### WORK TO BE COMPLETED
Please restate the following records word for word.

### Rows from a 3D scene dataset
START

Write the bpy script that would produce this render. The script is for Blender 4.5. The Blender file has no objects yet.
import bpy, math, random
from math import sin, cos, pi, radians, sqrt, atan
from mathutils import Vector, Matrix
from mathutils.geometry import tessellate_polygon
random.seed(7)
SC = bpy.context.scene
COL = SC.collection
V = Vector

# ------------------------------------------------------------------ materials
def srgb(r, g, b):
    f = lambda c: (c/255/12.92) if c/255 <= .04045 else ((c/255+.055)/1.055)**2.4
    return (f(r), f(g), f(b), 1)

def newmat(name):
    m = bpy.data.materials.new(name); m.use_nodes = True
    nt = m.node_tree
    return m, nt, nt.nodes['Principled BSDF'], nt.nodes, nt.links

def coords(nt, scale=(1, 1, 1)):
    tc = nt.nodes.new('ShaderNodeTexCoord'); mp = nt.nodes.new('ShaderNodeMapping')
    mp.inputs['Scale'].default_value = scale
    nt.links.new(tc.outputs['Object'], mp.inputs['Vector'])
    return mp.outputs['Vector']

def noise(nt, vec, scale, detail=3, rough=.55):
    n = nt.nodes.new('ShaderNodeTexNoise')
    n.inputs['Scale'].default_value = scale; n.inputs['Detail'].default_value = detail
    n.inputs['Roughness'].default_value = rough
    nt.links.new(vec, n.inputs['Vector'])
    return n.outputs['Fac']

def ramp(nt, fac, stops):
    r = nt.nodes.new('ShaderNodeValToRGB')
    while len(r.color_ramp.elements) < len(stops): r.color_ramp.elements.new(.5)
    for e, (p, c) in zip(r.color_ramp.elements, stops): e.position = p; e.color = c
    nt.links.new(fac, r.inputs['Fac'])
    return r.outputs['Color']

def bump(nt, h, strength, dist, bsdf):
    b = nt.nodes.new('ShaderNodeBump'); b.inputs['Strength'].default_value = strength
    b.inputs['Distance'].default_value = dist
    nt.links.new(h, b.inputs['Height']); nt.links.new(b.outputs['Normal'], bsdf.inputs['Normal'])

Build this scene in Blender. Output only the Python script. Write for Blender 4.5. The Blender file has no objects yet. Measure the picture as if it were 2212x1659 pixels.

END

### ANSWER BELOW
Write the bpy script that would produce this render. The script is for Blender 4.5. The Blender file has no objects yet.
import bpy, math, random
from math import sin, cos, pi, radians, sqrt, atan
from mathutils import Vector, Matrix
from mathutils.geometry import tessellate_polygon
random.seed(7)
SC = bpy.context.scene
COL = SC.collection
V = Vector

# ------------------------------------------------------------------ materials
def srgb(r, g, b):
    f = lambda c: (c/255/12.92) if c/255 <= .04045 else ((c/255+.055)/1.055)**2.4
    return (f(r), f(g), f(b), 1)

def newmat(name):
    m = bpy.data.materials.new(name); m.use_nodes = True
    nt = m.node_tree
    return m, nt, nt.nodes['Principled BSDF'], nt.nodes, nt.links

def coords(nt, scale=(1, 1, 1)):
    tc = nt.nodes.new('ShaderNodeTexCoord'); mp = nt.nodes.new('ShaderNodeMapping')
    mp.inputs['Scale'].default_value = scale
    nt.links.new(tc.outputs['Object'], mp.inputs['Vector'])
    return mp.outputs['Vector']

def noise(nt, vec, scale, detail=3, rough=.55):
    n = nt.nodes.new('ShaderNodeTexNoise')
    n.inputs['Scale'].default_value = scale; n.inputs['Detail'].default_value = detail
    n.inputs['Roughness'].default_value = rough
    nt.links.new(vec, n.inputs['Vector'])
    return n.outputs['Fac']

def ramp(nt, fac, stops):
    r = nt.nodes.new('ShaderNodeValToRGB')
    while len(r.color_ramp.elements) < len(stops): r.color_ramp.elements.new(.5)
    for e, (p, c) in zip(r.color_ramp.elements, stops): e.position = p; e.color = c
    nt.links.new(fac, r.inputs['Fac'])
    return r.outputs['Color']

def bump(nt, h, strength, dist, bsdf):
    b = nt.nodes.new('ShaderNodeBump'); b.inputs['Strength'].default_value = strength
    b.inputs['Distance'].default_value = dist
    nt.links.new(h, b.inputs['Height']); nt.links.new(b.outputs['Normal'], bsdf.inputs['Normal'])

Build this scene in Blender. Output only the Python script. Write for Blender 4.5. The Blender file has no objects yet. Measure the picture as if it were 2212x1659 pixels.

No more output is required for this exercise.